▶ _Task requirements_
Look through the material below. Copy every line with the string "picture" in it.
☆ ☆ ☆ ☆
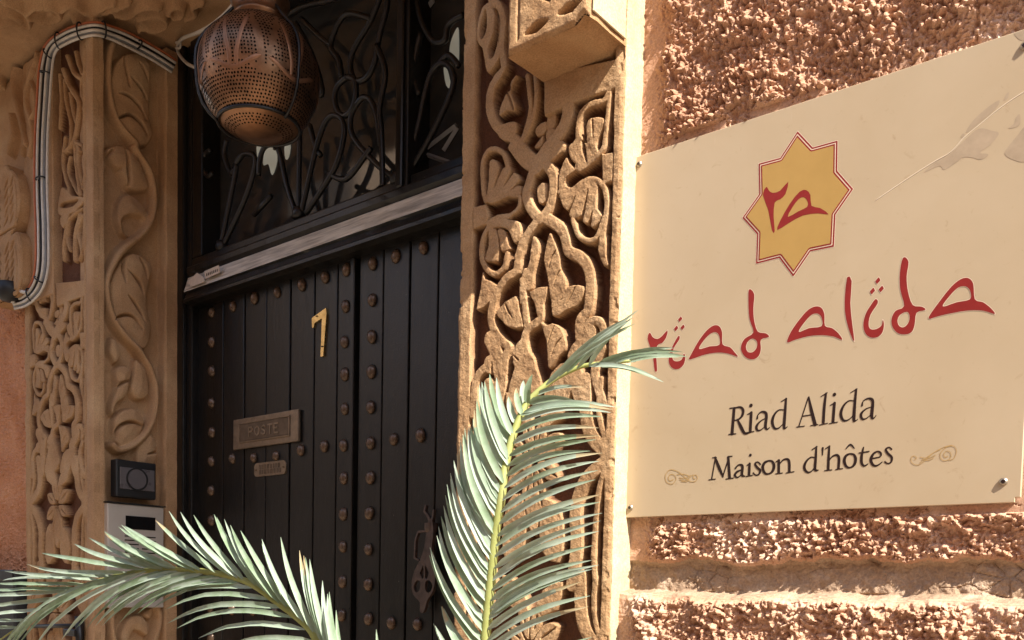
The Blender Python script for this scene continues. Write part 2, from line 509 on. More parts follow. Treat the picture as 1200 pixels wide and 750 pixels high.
# houses across the alley (behind the viewer) and the upper room added unseen to shade the door and left side
opp = thing('opposite_house', 'plain plastered house across the alley behind the viewer', 'house', (0, -2.2, 0))
box('wall', -3.4, 14, -3.2, -2.2, 0, 4.5, M['plaster'], opp)
op2 = thing('opposite_house', 'taller plastered house further down the alley beyond the low wall', 'house', (-12, -2.2, 0))
box('wall', -22, -6.2, -3.4, -2.3, 0, 5.4, M['plaster'], op2)
lw = thing('sky_gap_wall', 'low plastered wall added unseen so the door reflects sky above it', 'wall', (-4.8, -2.2, 0))
box('wall', -6.19, -3.41, -2.55, -2.25, 0, 2.7, M['plaster'], lw, 0.03)  # added low so the open sky above it reflects in the door
brg = thing('shade_occluder', 'plastered upper room added unseen over the doorway to shade its left side', 'upper room', (-1.7, 0.8, 3.3))
PX1, PZ = -0.15, 3.30
box('occluder', -3.3, PX1, 0.36, 1.231, PZ, PZ+1.9, M['plaster'], brg)
for k in range(6):
    box('occluder_beam', -3.2+k*0.58, -3.08+k*0.58, 0.38, 1.20, PZ-0.12, PZ-0.002, M['wood_dark'], brg, 0.008)

# ================================================================== facade wall
YP = 1.200                    # front of pilasters
XRL, XRR = -1.119, -0.785     # right pilaster
JX = -2.450                   # left jamb (faces the opening)
XLL = -2.880                  # outer edge of left pilaster
YB = onX(206, 450, JX).y      # where the jamb meets the door frame
SZ = 1.50+EYE                 # soffit height
wall = thing('house_wall', 'pink roughcast house wall around the carved doorway', 'wall', (0, 1.5, 0))

def roughcast(xx, zz, amp, seed):
    wx = xx+0.011*(fbm(xx*75, zz*75, seed+5, 4)-0.5); wz = zz+0.011*(fbm(xx*75+31, zz*75, seed+6, 4)-0.5)
    f1, f2, v = worley(wx*132, wz*132, seed)
    blob = np.clip(1-f1*1.25, 0, 1)**0.62*(0.30+0.85*v)
    g1, g2, w = worley(wx*230+4.3, wz*230, seed+1)
    small = np.clip(1-g1*1.25, 0, 1)**0.7*(0.15+0.85*w)
    m = fbm(xx*26, zz*26, seed+2, 4)
    big = fbm(xx*7, zz*7, seed+3, 4)
    keep = np.clip((m-0.33)*5, 0.12, 1)
    rg = 1-np.abs(fbm(wx*95+3, wz*95, seed+8, 4)*2-1)*2.2
    h = blob*keep*0.58+small*0.30+np.clip(rg, -0.4, 1)*0.22+(m-0.5)*0.34+(big-0.5)*0.2
    return h*amp

def facade_right():
    res = 0.0016
    xs = np.arange(XRR-0.002, 0.30, res); zs = np.arange(-0.30, 1.20, res)
    xx, zz = np.meshgrid(xs, zs, indexing='ij')
    # base profile: wall face, weathered band, ledge, plinth
    edge = 0.046+0.012*(fbm(xx*22, zz*0, 3, 4)-0.5)*2
    ledge = -0.001+0.006*(fbm(xx*30, zz*0, 9, 3)-0.5)*2
    base = np.full(xx.shape, 1.2505)
    t = np.clip((edge-zz)/(edge-ledge+1e-6), 0, 1)
    base = base+0.004*np.clip((edge-zz)/0.004, 0, 1)*(zz > ledge)          # the roughcast ends in a small step
    base = base-0.005*t**2-0.022*np.clip((t-0.88)/0.12, 0, 1)**1.4
    pl = np.clip((ledge-zz)/0.003, 0, 1)
    base = np.where(zz < ledge, 1.2275-0.004*pl, base)
    # amplitude
    near = np.clip((xx-(XRR+0.018+0.02*fbm(zz*14, zz*0+2, 21, 3)))/0.028, 0, 1)
    amp = 0.0225*np.clip((zz-edge)/0.006, 0, 1)*(0.12+0.88*near)
    smear = np.clip((fbm(xx*9+3, zz*9, 40, 4)-0.60)*9, 0, 1)*np.clip(1-(xx-XRR)/0.2, 0, 1)
    amp = amp*(1-0.6*smear)
    h = roughcast(xx, zz, 1.0, 100)*amp
    ampl = 0.022*np.clip((ledge-0.004-zz)/0.006, 0, 1)*np.clip((xx-XRR-0.012)/0.03, 0.1, 1)
    h2 = roughcast(xx*0.86+5, zz*0.86, 1.0, 200)*ampl
    # crackle of the band
    band = (zz > ledge)*(zz < edge)
    c1, c2, cv = worley(xx*38, zz*55, 60)
    crack = np.clip(1-(c2-c1)*9, 0, 1)*np.clip((fbm(xx*11, zz*11, 77, 3)-0.42)*7, 0, 1)
    flake = (cv > 0.72)*np.clip((c2-c1)*9, 0, 1)*np.clip((fbm(xx*13, zz*13, 71, 3)-0.45)*7, 0, 1)
    hb = band*(0.0036*(fbm(xx*85, zz*85, 62, 4)-0.5)*2-0.0022*crack-0.0020*flake)
    Y = base-h-h2-hb
    behind = (xx > XRR-0.01) & (xx < -0.19) & (zz > 0.105) & (zz < 0.69)
    Y = np.where(behind, np.maximum(Y, 1.2435), Y)            # plaster pressed flat behind the sign
    V = np.stack([xx, Y, zz+EYE], -1)
    ow = grid_mesh('rough_stucco', V, M['stucco'], wall, smooth=False)
    ow.data.materials.append(M['band'])
    bq = (zz > ledge-0.002) & (zz < edge)
    ow.data.polygons.foreach_set('material_index', bq[:-1, :-1].astype(np.int32).ravel())
facade_right()
def facade_left():
    res = 0.0028
    xs = np.arange(-3.75, XLL+0.004, res); zs = np.arange(-0.35, 1.0, res)
    xx, zz = np.meshgrid(xs, zs, indexing='ij')
    near = np.clip((XLL-0.012-xx)/0.05, 0.05, 1)
    Y = 1.252-roughcast(xx*0.9, zz*0.9, 0.012, 300)*near
    grid_mesh('rough_stucco', np.stack([xx, Y, zz+EYE], -1), M['stucco_orange'], wall, smooth=False)
facade_left()
# the rest of the wall, out of the picture, at coarser relief
def coarse(x0, x1, z0, z1, matn, seed, res=0.012):
    xs = np.arange(x0, x1+res, res); zs = np.arange(z0, z1+res, res)
    xx, zz = np.meshgrid(xs, zs, indexing='ij')
    Y = 1.262-roughcast(xx*0.35, zz*0.35, 0.014, seed)
    grid_mesh('wall_face', np.stack([xx, Y, zz], -1), M[matn], wall)
coarse(0.30, 3.6, 0.0, 4.2, 'stucco', 400, 0.02)
coarse(-0.787, 0.30, EYE+1.2, 4.2, 'stucco', 410, 0.02)
coarse(-0.787, 0.30, 0.0, EYE-0.30, 'stucco', 420, 0.02)
coarse(-5.5, -3.75, 0.0, 4.2, 'stucco_orange', 430, 0.02)
coarse(-3.75, XLL, 0.0, EYE-0.35, 'stucco_orange', 440, 0.02)
coarse(-3.75, XLL, EYE+1.0, SZ, 'stucco_orange', 450, 0.02)
box('upper_wall', -5.5, 3.6, 1.232, 1.6, SZ+0.26, 5.4, M['plaster'], wall)
box('inner_wall', XRR-0.01, 3.6, 1.300, 1.9, 0.0, SZ+0.25, M['plaster'], wall)
box('inner_wall', -5.5, XLL+0.01, 1.300, 1.9, 0.0, SZ+0.25, M['plaster'], wall)

# ================================================================== carved relief
class Relief:
    def __init__(s, x0, x1, z0, z1, res):
        s.xs = np.arange(x0, x1+res*0.5, res); s.zs = np.arange(z0, z1+res*0.5, res)
        s.res = res; s.grow = 0.0
        s.H = np.zeros((len(s.xs), len(s.zs)))
    def win(s, P, pad):
        P = np.array([p[:2] for p in P]); lo = P.min(0)-pad; hi = P.max(0)+pad
        i0, i1 = np.searchsorted(s.xs, [lo[0], hi[0]]); j0, j1 = np.searchsorted(s.zs, [lo[1], hi[1]])
        if i1 <= i0 or j1 <= j0: return None
        return np.s_[i0:i1, j0:j1], *np.meshgrid(s.xs[i0:i1], s.zs[j0:j1], indexing='ij')
    def put(s, d, sl, h, bev, dome, domew):
        t = np.clip((s.grow-d)/bev, 0, 1); t = t*t*(3-2*t)
        hh = h*t*(1-dome)+h*dome*np.clip(-d/domew, 0, 1)**0.6*t
        s.H[sl] = np.maximum(s.H[sl], hh)
    def poly(s, P, h=1.0, bev=0.0026, dome=0.02, domew=0.014, smooth=3):
        if smooth: P = catmull([p[:2] for p in P], smooth, True)
        w = s.win(P, 0.002+s.grow)
        if w is None: return
        s.put(sd_poly(P, w[1], w[2]), w[0], h, bev, dome, domew)
    def stroke(s, P, h=1.0, bev=0.0026, dome=0.03, smooth=4):
        if smooth and len(P) > 2: P = catmull(P, smooth)
        wmax = max(p[2] for p in P)
        w = s.win(P, wmax)
        if w is None: return
        s.put(sd_stroke(P, w[1], w[2]), w[0], h, bev, dome, max(wmax*0.45, 0.004))
    def cut(s, P, depth=0.6, bev=0.003, poly=False, smooth=4):
        P = catmull(P, smooth, poly) if (smooth and len(P) > 2) else P
        w = s.win(P, 0.03)
        if w is None: return
        d = sd_poly(P, w[1], w[2]) if poly else sd_stroke(P, w[1], w[2])
        t = np.clip(-d/bev, 0, 1); t = t*t*(3-2*t)
        s.H[w[0]] = np.minimum(s.H[w[0]], 1-depth*t+(s.H[w[0]]-1)*0)if False else s.H[w[0]]*(1-depth*t)
    def blur(s, n=1):
        for _ in range(n):
            H = np.pad(s.H, 1, mode='edge')
            s.H = (H[:-2, 1:-1]+H[2:, 1:-1]+H[1:-1, :-2]+H[1:-1, 2:]+4*H[1:-1, 1:-1])/8

# right hand panel: outlines measured on the photograph, put on the plane of the pilaster
U0 = XRL
def RP(region, pts):
    ox, oy, s = region
    out = []
    for p in pts:
        v = onY(ox+p[0]/s, oy+p[1]/s, YP)
        r = [v.x-U0, v.z]
        if len(p) > 2:
            r.append(p[2]/s*0.00172)
        out.append(tuple(r))
    return out
# left hand panel, same carving on a wider shaft
LSC = 1.172
def LP(region, pts):
    ox, oy, s = region
    out = []
    for p in pts:
        v = onY(ox+p[0]/s, oy+p[1]/s, YP)
        r = [(v.x-XLL)/LSC, v.z]
        if len(p) > 2: r.append(p[2]/s*0.0040/LSC)
        out.append(tuple(r))
    return out
A = (540, 0, 5.4545); B = (540, 90, 6.0); C = (540, 170, 6.0); Dd = (540, 250, 6.0); Ee = (540, 330, 6.0)
L1 = (20, 50, 6.0); L2 = (0, 165, 5.4545); L3 = (0, 290, 5.4545); L4 = (0, 415, 5.4545); L5 = (0, 540, 5.4545)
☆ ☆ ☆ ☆
▶ _Answer to this task_
The Blender Python script for this scene continues. Write part 2, from line 509 on. More parts follow. Treat the picture as 1200 pixels wide and 750 pixels high.
# the rest of the wall, out of the picture, at coarser relief